Tuesday, November 23, 2004

Four Short Bibs & Abstracts for Lil' Articles

Conlin, Michelle, and Andrew Park. "Blogging with The Boss's Blessing; More companies are helping employees to speak freely -- and bond with customers." Business Week, i3889, June 28, 2004, 100.

Discusses the growth of blogging in business. Credits the usual suspects (Sun Microsystems, Macromedia, Dell, Microsoft) as early adopters. A year ago, Microsoft had 100 corporate bloggers, today they have 800. Ziff-Davis now has internal blogs to cut down on company e-mail. Article mentions the dangers inherent in publicly available corporate blogs. "Therein lies the rub: The more truthful they are, the more valuable blogs are to customers."

"From Blogs to K-Logs." Computer Weekly, September 2003, 40.

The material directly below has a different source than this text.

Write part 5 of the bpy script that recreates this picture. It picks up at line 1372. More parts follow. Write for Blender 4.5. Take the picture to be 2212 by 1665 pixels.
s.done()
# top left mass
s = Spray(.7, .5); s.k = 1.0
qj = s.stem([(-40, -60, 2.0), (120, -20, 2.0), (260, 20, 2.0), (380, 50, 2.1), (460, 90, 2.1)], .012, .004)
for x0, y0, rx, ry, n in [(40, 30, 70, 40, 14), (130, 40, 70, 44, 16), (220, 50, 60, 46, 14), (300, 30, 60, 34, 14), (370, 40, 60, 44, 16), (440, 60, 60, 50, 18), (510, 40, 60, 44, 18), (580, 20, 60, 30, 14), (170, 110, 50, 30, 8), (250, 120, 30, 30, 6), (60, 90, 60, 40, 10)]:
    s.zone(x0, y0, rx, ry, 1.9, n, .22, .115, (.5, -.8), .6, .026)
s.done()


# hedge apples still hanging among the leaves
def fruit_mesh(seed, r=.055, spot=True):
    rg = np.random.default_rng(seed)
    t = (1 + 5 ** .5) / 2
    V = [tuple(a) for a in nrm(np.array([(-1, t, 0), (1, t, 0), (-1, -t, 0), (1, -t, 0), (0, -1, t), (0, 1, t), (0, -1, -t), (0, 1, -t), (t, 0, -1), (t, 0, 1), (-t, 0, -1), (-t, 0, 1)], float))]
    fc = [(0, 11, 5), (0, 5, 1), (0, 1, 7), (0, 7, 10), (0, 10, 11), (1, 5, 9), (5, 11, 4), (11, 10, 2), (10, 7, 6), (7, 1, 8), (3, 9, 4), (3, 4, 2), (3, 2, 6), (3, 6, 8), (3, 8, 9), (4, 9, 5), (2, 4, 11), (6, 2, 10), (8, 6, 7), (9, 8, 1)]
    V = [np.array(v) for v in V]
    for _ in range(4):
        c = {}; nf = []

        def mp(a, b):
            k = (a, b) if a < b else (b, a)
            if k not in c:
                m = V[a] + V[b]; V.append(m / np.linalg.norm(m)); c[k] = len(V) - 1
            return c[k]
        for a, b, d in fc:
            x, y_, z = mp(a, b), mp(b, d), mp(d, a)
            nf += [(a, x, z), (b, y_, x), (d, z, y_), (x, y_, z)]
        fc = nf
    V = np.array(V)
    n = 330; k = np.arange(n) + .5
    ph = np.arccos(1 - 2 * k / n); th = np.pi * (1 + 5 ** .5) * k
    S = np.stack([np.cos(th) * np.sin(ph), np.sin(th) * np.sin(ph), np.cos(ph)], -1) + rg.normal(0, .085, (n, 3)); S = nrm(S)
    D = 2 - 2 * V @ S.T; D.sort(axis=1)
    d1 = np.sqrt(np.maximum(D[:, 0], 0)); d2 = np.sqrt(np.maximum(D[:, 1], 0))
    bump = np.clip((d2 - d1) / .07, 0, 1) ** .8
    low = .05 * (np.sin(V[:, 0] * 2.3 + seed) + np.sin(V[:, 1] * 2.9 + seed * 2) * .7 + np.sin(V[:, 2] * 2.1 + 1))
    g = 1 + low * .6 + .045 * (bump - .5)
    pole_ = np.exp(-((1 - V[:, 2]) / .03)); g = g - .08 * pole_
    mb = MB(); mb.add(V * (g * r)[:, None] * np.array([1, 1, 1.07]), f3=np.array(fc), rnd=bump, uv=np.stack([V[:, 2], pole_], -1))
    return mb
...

The article distinguishes personal blogs from k-logs, or knowledge management blogs. A key quote from Matt Mower, a knowledge management specialist working with the company Evectors: "Blogging is less about capturing tacit knowledge and more about building informal networks...If you find an employee in the company that frequently blogs on a particular work topic, you might identify that employee as an expert in that field, ...If you create a link to the employee's blog in your own blog, their reputation will spread. Moreover, you can access any other experts that have been identified in the blog."

Kirkpatrick, David. "It's hard to manage if you don't blog." Fortune, Oct 4, 2004, 46.

An executive-level summary (what else appears in Fortune?). Sun Microsystems, Microsoft, but also mentions in passing the following companies with corporate blogs: Yahoo, Google, Intuit, Monster.com - and Maytag.

Pack, Thomas. "Through the blogosphere." Information Today, 21(10), November 2004, 41-42.

Mostly of interest for some useful background information on the history of blogging, including pointers to a Yahoo history of blogging (with a bad link) and this alternative history by Rebecca Blood.